--- Data for this task ---

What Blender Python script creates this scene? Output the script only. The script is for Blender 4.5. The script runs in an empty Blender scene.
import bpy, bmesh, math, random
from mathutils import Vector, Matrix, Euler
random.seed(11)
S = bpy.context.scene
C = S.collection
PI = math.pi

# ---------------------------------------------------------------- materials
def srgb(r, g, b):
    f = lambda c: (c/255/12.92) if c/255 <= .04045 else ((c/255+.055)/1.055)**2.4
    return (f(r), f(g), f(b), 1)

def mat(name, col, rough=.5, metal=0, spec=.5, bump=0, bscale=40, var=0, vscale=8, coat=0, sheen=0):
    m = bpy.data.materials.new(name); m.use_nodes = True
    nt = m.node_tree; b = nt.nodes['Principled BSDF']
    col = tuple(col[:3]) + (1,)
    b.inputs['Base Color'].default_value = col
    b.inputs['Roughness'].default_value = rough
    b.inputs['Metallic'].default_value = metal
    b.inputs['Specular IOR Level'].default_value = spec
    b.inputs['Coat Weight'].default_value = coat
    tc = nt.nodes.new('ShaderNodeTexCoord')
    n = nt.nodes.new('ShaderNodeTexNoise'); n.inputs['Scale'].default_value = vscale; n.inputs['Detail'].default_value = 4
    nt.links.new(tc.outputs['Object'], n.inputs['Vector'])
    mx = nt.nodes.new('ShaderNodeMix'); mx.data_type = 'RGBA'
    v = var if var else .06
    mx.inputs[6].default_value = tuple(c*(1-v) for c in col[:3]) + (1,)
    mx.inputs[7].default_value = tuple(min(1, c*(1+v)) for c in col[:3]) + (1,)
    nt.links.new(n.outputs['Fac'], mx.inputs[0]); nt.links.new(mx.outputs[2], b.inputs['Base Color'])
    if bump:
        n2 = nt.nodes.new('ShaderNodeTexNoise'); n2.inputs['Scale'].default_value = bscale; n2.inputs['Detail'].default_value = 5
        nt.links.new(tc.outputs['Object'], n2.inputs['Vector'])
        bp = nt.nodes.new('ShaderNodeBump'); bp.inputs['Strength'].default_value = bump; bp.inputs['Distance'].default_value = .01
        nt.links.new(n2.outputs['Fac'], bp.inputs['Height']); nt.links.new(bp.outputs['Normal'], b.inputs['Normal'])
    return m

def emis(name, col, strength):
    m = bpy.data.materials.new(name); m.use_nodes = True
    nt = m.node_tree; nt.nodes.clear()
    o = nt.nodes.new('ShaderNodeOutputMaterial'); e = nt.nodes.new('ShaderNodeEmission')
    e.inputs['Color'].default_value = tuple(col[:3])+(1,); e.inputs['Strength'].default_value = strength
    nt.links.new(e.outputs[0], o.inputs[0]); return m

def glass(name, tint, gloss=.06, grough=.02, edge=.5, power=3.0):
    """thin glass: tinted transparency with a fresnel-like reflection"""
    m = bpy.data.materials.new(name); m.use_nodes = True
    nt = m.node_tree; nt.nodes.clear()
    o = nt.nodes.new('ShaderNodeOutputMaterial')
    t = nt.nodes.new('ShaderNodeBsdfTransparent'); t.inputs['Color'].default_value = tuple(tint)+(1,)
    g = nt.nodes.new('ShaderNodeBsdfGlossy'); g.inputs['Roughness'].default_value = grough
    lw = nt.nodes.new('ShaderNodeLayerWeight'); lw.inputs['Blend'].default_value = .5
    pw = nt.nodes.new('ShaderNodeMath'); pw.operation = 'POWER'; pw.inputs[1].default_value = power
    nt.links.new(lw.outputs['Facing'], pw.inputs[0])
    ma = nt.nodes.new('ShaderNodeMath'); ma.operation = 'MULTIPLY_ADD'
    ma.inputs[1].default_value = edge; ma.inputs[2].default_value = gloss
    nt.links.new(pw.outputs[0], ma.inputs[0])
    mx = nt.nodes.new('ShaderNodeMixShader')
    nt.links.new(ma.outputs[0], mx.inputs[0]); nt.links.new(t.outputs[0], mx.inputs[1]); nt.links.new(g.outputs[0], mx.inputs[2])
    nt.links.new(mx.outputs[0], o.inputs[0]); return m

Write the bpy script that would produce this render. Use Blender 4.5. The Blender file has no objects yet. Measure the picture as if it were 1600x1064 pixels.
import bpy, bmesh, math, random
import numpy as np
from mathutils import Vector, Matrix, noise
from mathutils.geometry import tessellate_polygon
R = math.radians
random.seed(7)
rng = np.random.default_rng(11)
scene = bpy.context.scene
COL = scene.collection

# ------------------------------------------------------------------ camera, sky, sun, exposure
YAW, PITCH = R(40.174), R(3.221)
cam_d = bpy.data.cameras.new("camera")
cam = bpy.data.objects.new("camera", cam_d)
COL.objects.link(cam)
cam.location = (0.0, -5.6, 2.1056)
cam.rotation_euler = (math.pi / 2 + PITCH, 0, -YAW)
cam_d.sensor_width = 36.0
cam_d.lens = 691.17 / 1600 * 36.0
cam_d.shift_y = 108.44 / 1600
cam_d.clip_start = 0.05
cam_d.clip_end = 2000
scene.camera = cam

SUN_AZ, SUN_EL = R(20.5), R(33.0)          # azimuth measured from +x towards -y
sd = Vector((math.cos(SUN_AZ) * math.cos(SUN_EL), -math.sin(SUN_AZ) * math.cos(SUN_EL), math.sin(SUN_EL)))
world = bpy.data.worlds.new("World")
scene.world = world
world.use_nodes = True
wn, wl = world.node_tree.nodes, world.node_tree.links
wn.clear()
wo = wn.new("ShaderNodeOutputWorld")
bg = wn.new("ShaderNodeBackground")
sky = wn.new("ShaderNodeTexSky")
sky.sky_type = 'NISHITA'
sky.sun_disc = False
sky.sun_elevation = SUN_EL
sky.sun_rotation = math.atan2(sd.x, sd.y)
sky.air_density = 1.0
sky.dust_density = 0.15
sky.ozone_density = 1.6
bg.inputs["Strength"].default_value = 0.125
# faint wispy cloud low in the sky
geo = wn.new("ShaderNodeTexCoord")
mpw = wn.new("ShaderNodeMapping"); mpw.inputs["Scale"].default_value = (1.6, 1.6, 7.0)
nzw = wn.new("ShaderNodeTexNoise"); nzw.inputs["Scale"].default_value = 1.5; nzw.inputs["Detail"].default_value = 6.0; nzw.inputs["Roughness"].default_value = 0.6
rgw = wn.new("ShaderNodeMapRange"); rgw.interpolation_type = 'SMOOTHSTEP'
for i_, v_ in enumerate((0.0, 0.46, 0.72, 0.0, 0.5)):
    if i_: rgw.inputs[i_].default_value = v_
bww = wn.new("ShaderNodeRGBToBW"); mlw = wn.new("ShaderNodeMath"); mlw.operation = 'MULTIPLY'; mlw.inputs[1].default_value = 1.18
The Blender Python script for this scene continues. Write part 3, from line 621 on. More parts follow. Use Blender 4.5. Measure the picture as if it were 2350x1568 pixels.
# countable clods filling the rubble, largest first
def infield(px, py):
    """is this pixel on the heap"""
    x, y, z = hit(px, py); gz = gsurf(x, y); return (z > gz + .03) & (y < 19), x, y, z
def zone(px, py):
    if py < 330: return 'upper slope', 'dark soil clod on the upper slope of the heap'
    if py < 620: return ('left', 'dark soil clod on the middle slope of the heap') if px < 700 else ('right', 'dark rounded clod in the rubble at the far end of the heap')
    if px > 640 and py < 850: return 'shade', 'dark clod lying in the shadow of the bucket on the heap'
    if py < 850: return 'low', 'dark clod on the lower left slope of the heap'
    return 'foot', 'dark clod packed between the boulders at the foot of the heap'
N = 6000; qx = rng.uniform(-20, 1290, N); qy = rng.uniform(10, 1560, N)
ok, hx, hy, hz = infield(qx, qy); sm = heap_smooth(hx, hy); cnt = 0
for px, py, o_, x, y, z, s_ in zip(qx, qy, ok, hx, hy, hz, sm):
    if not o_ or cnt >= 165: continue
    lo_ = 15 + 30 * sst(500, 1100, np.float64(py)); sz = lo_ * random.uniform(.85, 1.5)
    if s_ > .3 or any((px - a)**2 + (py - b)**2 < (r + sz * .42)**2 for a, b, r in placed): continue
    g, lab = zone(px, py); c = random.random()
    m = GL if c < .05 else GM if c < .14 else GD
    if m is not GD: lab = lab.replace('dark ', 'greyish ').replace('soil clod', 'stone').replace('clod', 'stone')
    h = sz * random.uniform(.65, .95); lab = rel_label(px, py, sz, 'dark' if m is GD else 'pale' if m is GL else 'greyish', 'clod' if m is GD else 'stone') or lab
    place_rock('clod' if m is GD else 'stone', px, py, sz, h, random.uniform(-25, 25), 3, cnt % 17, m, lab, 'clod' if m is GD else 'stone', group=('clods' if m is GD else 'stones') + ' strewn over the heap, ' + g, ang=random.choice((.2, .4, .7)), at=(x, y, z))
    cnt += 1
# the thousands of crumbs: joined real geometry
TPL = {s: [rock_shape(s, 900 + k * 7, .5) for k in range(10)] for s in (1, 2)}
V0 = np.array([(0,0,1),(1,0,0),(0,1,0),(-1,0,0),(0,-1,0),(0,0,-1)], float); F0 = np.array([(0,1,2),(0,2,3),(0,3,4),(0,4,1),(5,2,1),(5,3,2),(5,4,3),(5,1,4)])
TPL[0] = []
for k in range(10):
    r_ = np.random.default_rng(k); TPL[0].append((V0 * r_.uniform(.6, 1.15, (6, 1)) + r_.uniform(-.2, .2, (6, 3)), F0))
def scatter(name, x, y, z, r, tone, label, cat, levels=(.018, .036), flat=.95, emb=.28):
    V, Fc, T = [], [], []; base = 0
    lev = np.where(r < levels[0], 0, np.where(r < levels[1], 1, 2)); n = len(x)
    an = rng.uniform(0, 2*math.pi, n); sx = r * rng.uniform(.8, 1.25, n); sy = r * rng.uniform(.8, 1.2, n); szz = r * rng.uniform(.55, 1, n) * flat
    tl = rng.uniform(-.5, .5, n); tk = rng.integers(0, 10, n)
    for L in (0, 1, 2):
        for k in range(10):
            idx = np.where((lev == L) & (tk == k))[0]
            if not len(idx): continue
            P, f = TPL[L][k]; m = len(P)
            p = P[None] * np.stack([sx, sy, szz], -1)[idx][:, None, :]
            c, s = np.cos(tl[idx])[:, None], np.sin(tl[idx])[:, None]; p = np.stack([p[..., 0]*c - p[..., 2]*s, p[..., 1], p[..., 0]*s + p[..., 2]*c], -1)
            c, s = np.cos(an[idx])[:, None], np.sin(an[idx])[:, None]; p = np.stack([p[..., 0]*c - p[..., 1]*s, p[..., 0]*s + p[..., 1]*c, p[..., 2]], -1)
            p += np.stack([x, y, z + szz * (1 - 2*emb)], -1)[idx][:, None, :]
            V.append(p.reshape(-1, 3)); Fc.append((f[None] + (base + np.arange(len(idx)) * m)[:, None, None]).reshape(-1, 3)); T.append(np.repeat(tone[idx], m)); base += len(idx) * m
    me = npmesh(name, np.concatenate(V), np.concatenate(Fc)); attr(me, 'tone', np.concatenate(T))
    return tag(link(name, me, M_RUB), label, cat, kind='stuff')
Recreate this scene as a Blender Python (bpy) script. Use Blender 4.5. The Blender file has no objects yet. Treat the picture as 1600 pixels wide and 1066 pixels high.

---

● Exercise: Quote the listing word for word from its first line through the line in which "return (f(r), f(g), f(b), 1)" appears.

● Answer for the task:
What Blender Python script creates this scene? Output the script only. The script is for Blender 4.5. The script runs in an empty Blender scene.
import bpy, bmesh, math, random
from mathutils import Vector, Matrix, Euler
random.seed(11)
S = bpy.context.scene
C = S.collection
PI = math.pi

# ---------------------------------------------------------------- materials
def srgb(r, g, b):
    f = lambda c: (c/255/12.92) if c/255 <= .04045 else ((c/255+.055)/1.055)**2.4
    return (f(r), f(g), f(b), 1)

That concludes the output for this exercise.